Although … There is one thing you need to get right – your foundational landing zone. Start iterating on your landing zone as soon as possible. This is where your networks, policies, subscriptions, naming standards, and resource management lives. Everything you do builds on the landing zone. There are decisions to make, especially as a company with very sensitive data and a company that will maintain a hybrid of datacenters and the cloud. As you move workloads into the cloud, you won’t get a ton of chances to revamp the landing zone. Don’t delay.
This brings us to the journey – take the proper tools and equipment with you. I can’t stress enough that you need to understand the tools that your cloud provider offers. You must decide if you want to bring along your on-premise tools, get a new third-party set of tools or use the cloud provider’s tools. You will want to design how you will deploy, monitor, manage and secure your environment. How will you meet your SLAs? What about availability and integrity concerns? How will you monitor health and status? How do you assess and remediate vulnerabilities? You need to choose which tools you will use because, to no surprise, you still must meet your company’s operational requirements. To do so, your operations teams need the tools for a consistent, unified management view of your entire IT enterprise.

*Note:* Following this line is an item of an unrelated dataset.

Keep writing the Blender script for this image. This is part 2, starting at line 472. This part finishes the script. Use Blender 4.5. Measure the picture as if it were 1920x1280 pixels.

Additionally, this idea pertains to selecting platform services, such as serverless compute, container orchestration, blob storage, event management, databases, key storage, and the like. One of your most important decisions will be to determine if you want to run in multiple clouds. Do you want to lock into the cloud service provider’s native services or abstract away from those? Popular wisdom is that you will go faster using the cloud native services. If you are a single cloud outfit, then you should seize on the native services mantra, and again, tell everyone in the company that is the direction you are taking.
Now to the tricky part. How many resources do you need for this journey? I’ll guarantee you that whoever sold the strategic cloud move to the upper regions of the organization didn’t properly set expectations for the number of resources you will need. Their expectations of what it takes are probably low. It’s not intentional; it’s just life in the software industry. I know we live in an agile software world. But you had better get out in front of the resource requirements. Big projects need a plan, and resources are part of the plan. At some point (hopefully very quickly in your journey), you will need people to do the work. It’s extra work beyond what your people are currently doing. It requires people with skill and passion to swing that machete and build that road – more people than you have on staff. Lack of resources can devastate your mission. I recommend setting up an exceptional training program in the CCOE and ensure that everyone, especially those that will be working in the cloud, acquires the necessary skills.
Which brings me to expert guidance. Don’t walk into the jungle without a guide. It’s foolish. It’s called playing around and can be great fun until you get lost. You need to bring on key people to guide you. Early successes are key to transformational efforts. Guidance extends to setting the organizational structure and the culture that you want to achieve. Great people need a great environment in which to accomplish great things. The expert guidance can help you set that environment to achieve the streamlining and collaboration necessary to flip the iceberg model.
Go Forth and Do Great Things
Finally, and seemingly contrary to what I’ve said so far, don’t get paralyzed by analysis. Get started. Let it breathe. Cherish your first-in projects and the people doing them. They will tell you where the valleys, cliffs, rivers, and mountains are. But don’t get too attached to what they produce. Don’t let that first-in work become pets that you name unless you just want to stay behind taking care of a bunch of pets. Tear things down and rebuild as needed. (This points out why automation is critical to your success.)
And resist the temptation to lock everything down. We all want to have the best security, but please perform the data classification and threat modeling to arrive at the correct security in the correct environments. You can easily create protection level 4 systems way too soon that are overbearing and consequently stifle innovation and discovery. You can even baffle your cloud provider with your security cleverness. It’s nothing for which to strive. Security is absolutely critical to your business, but so are cloud playgrounds that don’t house sensitive things and limit the blast radius from mistakes. Let it breathe, learn, and then lock things down to fit your mission, development, and operations models.
When all is said, the journey to the cloud is an amazing one. If done for the right reasons, it can transform your business. When standing at the edge of the jungle, it looks to be a daunting journey. But if you plan, lead and communicate the cloud as both the big idea and the journey to realize that idea, you won’t look back.